**PROBLEM TO WORK ON**
Retype only what runs from the beginning of the data through the line with "from mathutils import Vector, Matrix"; please omit the pictures and keep every line exact.
::::
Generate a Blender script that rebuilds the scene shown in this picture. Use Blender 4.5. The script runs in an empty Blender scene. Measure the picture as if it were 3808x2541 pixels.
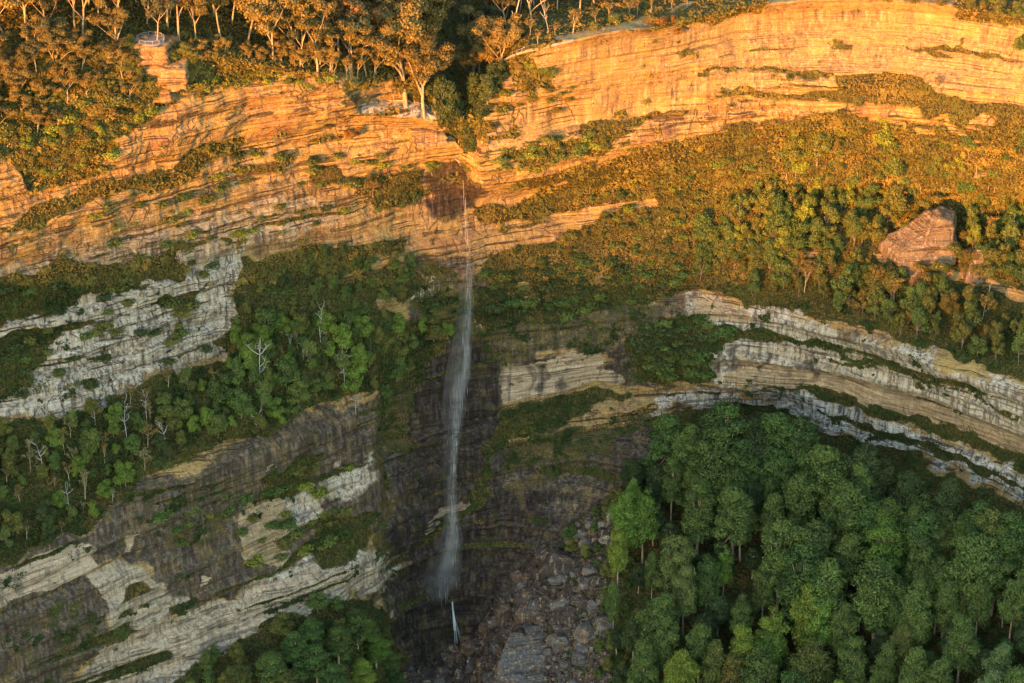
import bpy, math, random
import numpy as np
from mathutils import Vector, Matrix

# ---------------------------------------------------------------- scene, camera
sc = bpy.context.scene
COL = sc.collection
PITCH = math.radians(28.0)
FPX = 1904 / math.tan(math.radians(11.0))        # focal length in photograph pixels
LIP = -334.0                                     # height of the fall's lip below the camera
cam = bpy.data.objects.new('camera', bpy.data.cameras.new('camera'))
COL.objects.link(cam)
cam.location = (0, 0, 0)
cam.rotation_euler = (math.pi / 2 - PITCH, 0, 0)
cam.data.sensor_width = 36
cam.data.lens = 18 / math.tan(math.radians(11.0))
cam.data.clip_start = 1
cam.data.clip_end = 60000
sc.camera = cam

def ray(x, y):
    u = (np.asarray(x, float) - 1904) / FPX
    v = (1270.5 - np.asarray(y, float)) / FPX
    return u, math.cos(PITCH) + v * math.sin(PITCH), -math.sin(PITCH) + v * math.cos(PITCH)

# ---------------------------------------------------------------- value noise
def _h(i, j, k, seed):
    n = (i.astype(np.int64) * 374761393 + j.astype(np.int64) * 668265263 + k.astype(np.int64) * 2147483647 + seed * 1274126177) & 0x7fffffff
    n = ((n ^ (n >> 13)) * 1274126177) & 0x7fffffff
    n = ((n ^ (n >> 15)) * 2246822519) & 0x7fffffff
    return ((n ^ (n >> 16)) & 0xffff) / 65535.0

def noise(x, y, z, seed=0):
    x, y, z = np.broadcast_arrays(np.asarray(x, float), np.asarray(y, float), np.asarray(z, float))
    xi, yi, zi = np.floor(x), np.floor(y), np.floor(z)
    fx, fy, fz = x - xi, y - yi, z - zi
    fx = fx * fx * (3 - 2 * fx); fy = fy * fy * (3 - 2 * fy); fz = fz * fz * (3 - 2 * fz)
    xi = xi.astype(np.int64); yi = yi.astype(np.int64); zi = zi.astype(np.int64)
    r = 0
    for a in (0, 1):
        wa = fx if a else 1 - fx
        for b in (0, 1):
            wb = fy if b else 1 - fy
            for c in (0, 1):
                wc = fz if c else 1 - fz
                r = r + wa * wb * wc * _h(xi + a, yi + b, zi + c, seed)
    return r * 2 - 1

def fbm(x, y, z, o=4, seed=0):
    r = 0; a = 1.0; t = 0
    for i in range(o):
        r = r + a * noise(x * 2 ** i, y * 2 ** i, z * 2 ** i, seed + i * 17); t += a; a *= .5
    return r / t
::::
**ANSWER IN FULL**
Generate a Blender script that rebuilds the scene shown in this picture. Use Blender 4.5. The script runs in an empty Blender scene. Measure the picture as if it were 3808x2541 pixels.
import bpy, math, random
import numpy as np
from mathutils import Vector, Matrix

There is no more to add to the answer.